Just submitted 2 ensemble measures from Vphot.  Data from Late Thursday night -- clear and relatively dry up here (northern VT) but the same nagging moonlight as everyone else.  AAVSO reports attached.

My measures are somehow brighter than Gary's.  Wonder if completing the transform process would address this?  My earlier measures were done in MaxIm DL 5.18, so I figured using Vphot would at least level the process.  Our Johnson-Cousins BVRI filters are made by Chroma Technologies, in Bellows Falls, VT.  They make very highly-regarded filter sets (especially for quantative research in fluorochrome microscopy), so maybe their transmission is just a bit different than other filter sets(?)

I've attempted to go through the transform process a few months ago, and took a BVRI series of M-67 for this, but I never completed the process.  I'm not convinced the process is quite as streamlined as it could be yet -- I was confused about what I should be doing at each step, got frustrated, and gave up for the time being.  Could always return to it, but would like better guidance.  If I have calibrated BVRI images, it sure would be nice to be able to feed them into a standard processor (Vphot?) and have transform coefficeints come out the other end, since I have no experience to guide me in eliminating outliers, etc.

'Nuff said for now,

Brad Vietje

Newbury, VT

mgw
mgw's picture
Transform coefficients for your scope

Brad,

If you have BVRI images of M67 in VPHOT, share them with me (MGW) and I'll generate the coefficients for you. You can use them with TA in the future.

Gordon Myers

B.P.Vietje
B.P.Vietje's picture
Transform Coefficients...

Holy Smokes -- Thank you!  Will do.

Brad

WGR
WGR's picture
TG--Transform Generator

Hello Brad

There is an easy way to do Transformations, thanks to George Silvis and Gordon Meyers.  Gordon wrote an Ap that takes the instrumental mags from preferable VPHOT and calculates the Tx Coef, and plots it for you, and shows the line, and you can immediately see each outlier.  Click on each outlier,it goes away, and a new BFSL is calculated and displayed.  

You will want to use VPHOT to get the inst mags.  The reason is that you can set up a sequence and save it.  This is important because there will most likely be double stars in some apertures, and sometimes the aperture will jump to a nearby bright star, but a wrong one.  

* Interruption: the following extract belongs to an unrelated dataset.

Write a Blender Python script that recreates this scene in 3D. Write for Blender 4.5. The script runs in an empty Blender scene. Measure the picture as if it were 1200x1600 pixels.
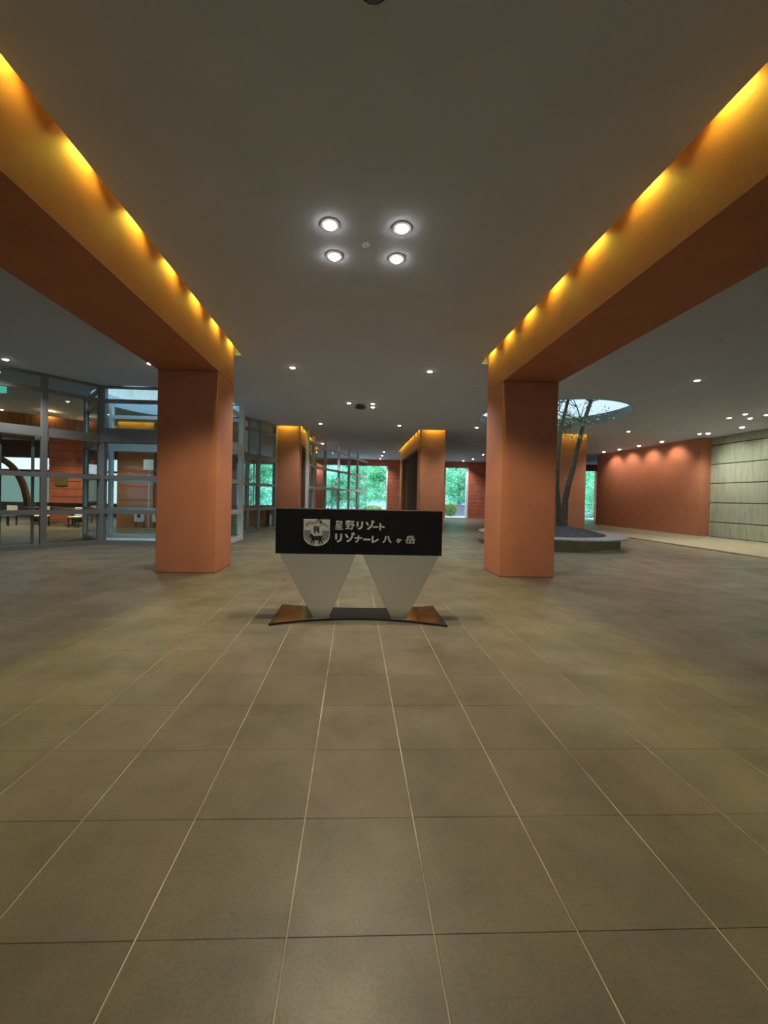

Once you like the coef in TG, you can save them into an .ini file.  Then use George's Tranform Applier (TA).  It reads the .ini file from TG, and you have it open an AAVSO Extended format file with your science in it, and Press "Process".  It writes another AAVSO Extended Format file that you can save.  It contains the transformed and raw values for you run.  This file can be loaded into WebObs directly, and you are done. 

It takes me less than 10 seconds to go from my AAVSO Ext file with untransformed data to the transformed file, and load to WebObs.Its real slick.  Gordon sounds like he will determine your coef for you this time.  You will eventually want to do this yourself.  You are close enough by, that I would be glad to come over the Border sometime and give you a hand, in exchange for a tour of your wonderful observatory.